The iPhone is 45% thicker than the iPod Touch, but they share much of the same hardware. The additional thickness in the iPhone is probably to accommodate the cellular radio and a larger battery.

3G radios are larger and consume more battery power. Even if Apple finds a way to make the other components smaller, they’ll probably need even more room for the battery now — or they’ll have to disable 3G by default (likely). And they still need to find somewhere to put the 3G radio.

I don’t think Apple can make the iPhone significantly thinner yet, and they almost certainly won’t make it thicker, so I predict that it will stay the same size. (Depending on how much internal volume is consumed by the battery, the weight might change slightly, but we won’t notice.)

I also predict no changes in the physical buttons.

Hardware features

  • GPS: No. Not enough room, too much power consumption, not enough demand.
  • Better camera: No. It would benefit most from an autofocus lens, but tiny ones suitable for phones are still very rare and young. And they’re not tiny enough to fit in the iPhone yet.
  • Video camera: Yes. The current camera can almost capture video — it wouldn’t take much to add this capability.
  • Video chat: No. I don’t see them moving the camera to the front or adding a second one for pragmatic, size, and cost reasons, so this can’t be gracefully done.
  • Faster CPU and more RAM: Yes. Third-party applications and overall performance will greatly benefit from this. But these won’t be specifically mentioned, except maybe in blanket statements like “It’s faster.”
  • Battery life: Slight improvement, but nothing huge — less than a 100% improvement.

Software features

This will be the focus of the event.

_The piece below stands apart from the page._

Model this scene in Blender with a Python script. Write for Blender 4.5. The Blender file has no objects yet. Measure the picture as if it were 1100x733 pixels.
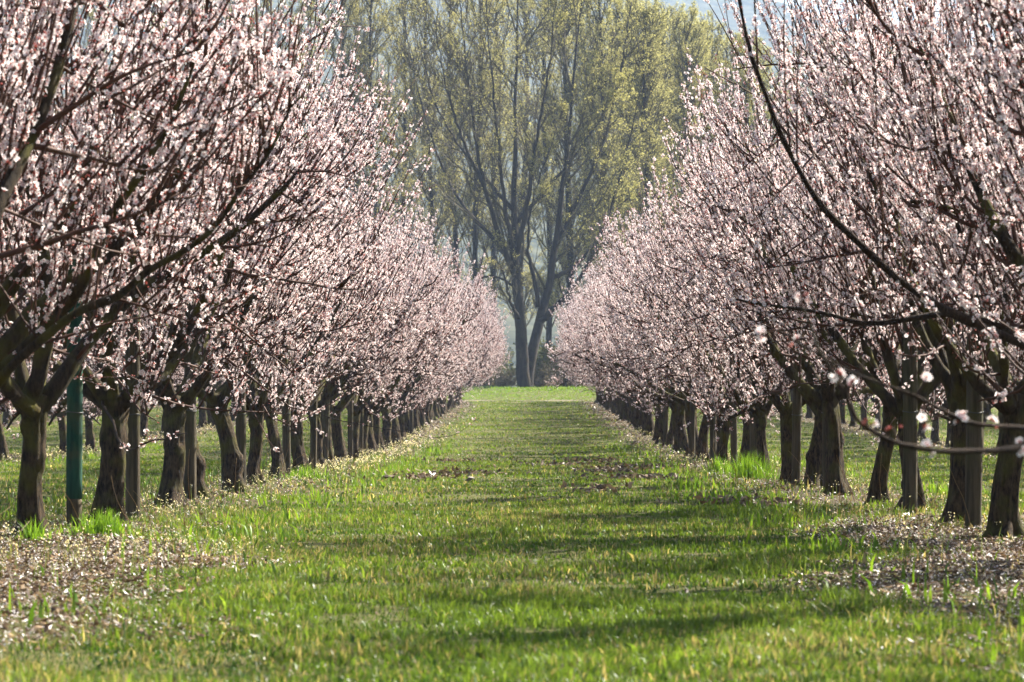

With the 2.0 software and the API release, iPhone users will be smothered in new software capabilities from Apple and third-party applications.

We will not see IM or MMS support from Apple.

Some of the enterprise-friendly features would make a lot more sense if .Mac got an update to support them: over-the-air calendar and contact sychronization, in particular. I expect to see this (most likely), or a partnership with Google or Yahoo to provide it (unlikely). I can’t see Apple only offering these with Microsoft Exchange support — why would they offer it to Microsoft server customers and not their own?

The IMAP spec contains rarely-implemented support for synchronized calendar events and contacts. Apple could use the .Mac IMAP servers to deliver calendar/contact sync by adding appropriate integration between Mail, iCal, and Address Book.

I predict that Apple will also add one more feature to .Mac that I haven’t yet thought of, and the combined new feature-set will be convincing enough that I’ll finally buy a .Mac subscription.